Thanksgiving weekend, the traditional beginning of the holiday season, was a mixed bag for independent bookstores this year, despite many booksellers noting that customers were intentional about shopping local. While some booksellers reported large crowds and strong sales, others reported dips to varying degrees, whether due to economic uncertainty or the severe weather that battered the Midwest.

“I’m calling it S’No Business Saturday,” said Nina Barrett of Bookends and Beginnings in Evanston, Ill. A blizzard kept people away, resulting in sales being down “a financially devastating” 50% from last year’s Thanksgiving weekend. A number of other Midwestern indies had even worse experiences, due to weather that destroyed any expectations of the traditional Small Business Saturday bump. “My shop was closed all weekend due to 15 inches of snow,” says Cori Theroux of Green Dragon Bookshop in Fort Dodge, Iowa. “It was a total loss of the weekend.” Despite the snow, Bob Dobrow of Zenith Bookstore in Duluth, Minn., reports that weekend sales were up 20% over last year, with customers enticed by the store’s Jólabókaflóðið promotion of free cocoa and cookies, inspired by an Icelandic holiday tradition, along with ARC giveaways and book signings by local authors.

Katya d’Angelo of Bridgeside Books in Waterbury, Vt., says that while sales were “excellent” on the Friday after Thanksgiving, they dropped significantly on SBS. Still, she notes that November sales overall “tracked virtually the same from last year, so that the SBS drop was made up through the rest of the month.”

Heading south, David Landry of Class Bookstore in Houston says that sales had been slow, but they picked up significantly when the store participated in a holiday market organized by Mossrose Bookshop, a new pop-up romance bookstore. “We know people are feeling the crunch under this administration and that hardcovers going for $35 were going to be a hard sell,” Landry says, “so we brought in a bunch of zines from Microcosm, and they sold like crazy.”

Elsewhere, booksellers reported a busy weekend. In Washington, D.C., East City Bookshop’s Emilie Sommer says that customers “were eager to shop and appreciative of our presence” as well as the offerings of homemade baked goods on SBS, inspired by the booksellers’s favorite cookbooks. In Nashville, Sarah Arnold of Parnassus Books reports that weekend sales were “up a bit from last year, a promising sign amid some fears that folks will generally be spending less this holiday season.” She added that there’s “some widespread negative sentiment toward a few of the big-box retailers,” so that despite “the economic question marks right now, there are also some reasons for local retailers to be optimistic.”

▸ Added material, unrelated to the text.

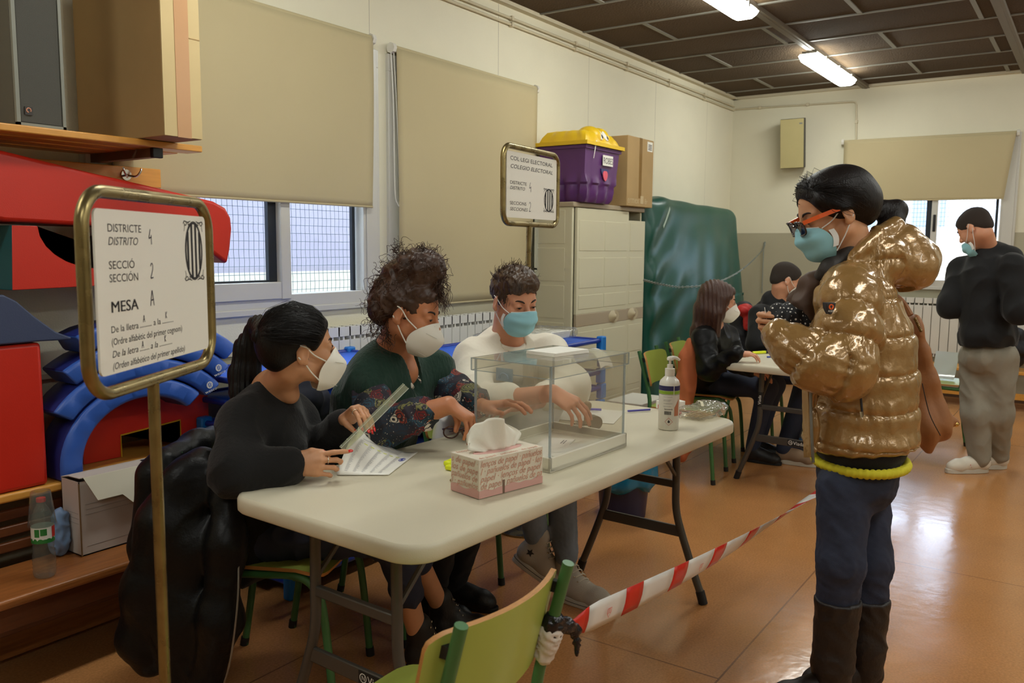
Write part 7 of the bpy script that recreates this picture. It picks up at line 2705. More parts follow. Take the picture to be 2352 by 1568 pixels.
# vest
m_vest = mat('dark_green_knit', (22, 52, 40), 0.9, bump=0.5, bscale=90, stretch=(1, 1, 0.2), sheen=0.15)
S = Sdf(.0055)
ch, nn = torso_cloth(S, J, A(.25, -.97, 0), 1.18, .80, 1.12, bust=.075)
S.chain([J['pel'] + A(0, .0, .05), J['pel'] + A(0, -.02, -.06)], [.19, .185], k=.05)
S.cap(J['shR'], J['shR'] * .75 + J['elR'] * .25, .082, .075, k=.03); S.cap(J['shL'], J['shL'] * .75 + J['elL'] * .25, .078, .070, k=.03)
vn = J['neck'] + nn * .055 + A(0, 0, -.03)
S.cap(J['neck'] + A(0, 0, .05) + nn * .02, J['neck'] + nn * .16 + A(0, 0, -.135), .060, .014, k=.01, op='s')
S.build('vest', m_vest, t, wrinkle=folds(.009, 5, 5, .0006, 100))


def paisley():
    m = mat('paisley_cotton', (26, 36, 48), 0.75)
    N, L, b = nodes_of(m)
    tc = N.new('ShaderNodeTexCoord')
    nz = N.new('ShaderNodeTexNoise'); nz.inputs['Scale'].default_value = 22; nz.inputs['Detail'].default_value = 2
    L.new(tc.outputs['Object'], nz.inputs['Vector'])
    mixv = N.new('ShaderNodeMix'); mixv.data_type = 'VECTOR'; mixv.inputs[0].default_value = 0.035
    L.new(tc.outputs['Object'], mixv.inputs[4]); L.new(nz.outputs['Color'], mixv.inputs[5])
    vo = N.new('ShaderNodeTexVoronoi'); vo.inputs['Scale'].default_value = 24
    L.new(mixv.outputs[1], vo.inputs['Vector'])
    cr = N.new('ShaderNodeValToRGB'); cr.color_ramp.interpolation = 'CONSTANT'
    e = cr.color_ramp.elements
    cols = [(0.0, (30, 66, 84)), (0.16, (110, 28, 30)), (0.32, (24, 34, 46)), (0.45, (112, 110, 62)), (0.56, (40, 30, 44)), (0.72, (134, 54, 38)), (0.82, (26, 40, 56)), (0.95, (206, 196, 180))]
    e[0].position = 0; e[0].color = lin(cols[0][1]); e[1].position = cols[1][0]; e[1].color = lin(cols[1][1])
    for p, c in cols[2:]:
        q = e.new(p); q.color = lin(c)
    sp = N.new('ShaderNodeSeparateColor'); L.new(vo.outputs['Color'], sp.inputs[0]); L.new(sp.outputs[0], cr.inputs[0])
    # rings round each motif
    sn = N.new('ShaderNodeMath'); sn.operation = 'SINE'
    mu = N.new('ShaderNodeMath'); mu.operation = 'MULTIPLY'; mu.inputs[1].default_value = 34
    L.new(vo.outputs['Distance'], mu.inputs[0]); L.new(mu.outputs[0], sn.inputs[0])
    gt = N.new('ShaderNodeMath'); gt.operation = 'GREATER_THAN'; gt.inputs[1].default_value = 0.45
    L.new(sn.outputs[0], gt.inputs[0])
    mx = N.new('ShaderNodeMix'); mx.data_type = 'RGBA'
    L.new(gt.outputs[0], mx.inputs[0]); L.new(cr.outputs[0], mx.inputs[6]); mx.inputs[7].default_value = lin((36, 34, 44))
    v2 = N.new('ShaderNodeTexVoronoi'); v2.inputs['Scale'].default_value = 95
    L.new(mixv.outputs[1], v2.inputs['Vector'])
    lt = N.new('ShaderNodeMath'); lt.operation = 'LESS_THAN'; lt.inputs[1].default_value = 0.16
    L.new(v2.outputs['Distance'], lt.inputs[0])
    mx2 = N.new('ShaderNodeMix'); mx2.data_type = 'RGBA'
    L.new(lt.outputs[0], mx2.inputs[0]); L.new(mx.outputs[2], mx2.inputs[6]); mx2.inputs[7].default_value = lin((160, 150, 138))
    L.new(mx2.outputs[2], b.inputs['Base Color'])
    return m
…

It was wild. Friday was one of my busiest days ever.

Up and down the West Coast, booksellers reported crowded stores and ringing cash registers. “It was wild,” says Diana Portwood of Bob’s Beach Books in Lincoln City, Ore. “Friday was one of my busiest days ever. It was entirely unexpected, and over the top.” While Saturday sales were “great,” it also was “a strange day,” Portwood adds. “I did more than half the daily sales in the first hour and a half, then it seemed downright mellow after that rush.”

Warwick’s in La Jolla, Calif., was packed with customers all day Friday, head book buyer Mallory Groff says, while on SBS, foot traffic came and went. Groff says that sales were up from last year over the long weekend, which she says was “impressive,” since last year’s were also up. This holiday season might be a short one, she says, but such an enthusiastic start “makes me believe it will be a powerful one.”

A few titles booksellers observed to be resonating with customers across the country include The Correspondent by Virginia Evans and The True True Story of Raja the Gullible (and His Mother) by Rabih Alameddine. On the children’s side, Dog Man: Big Jim Believes by Dav Pilkey and Wimpy Kid: Partypooper by Jeff Kinney flew off many bookstore shelves.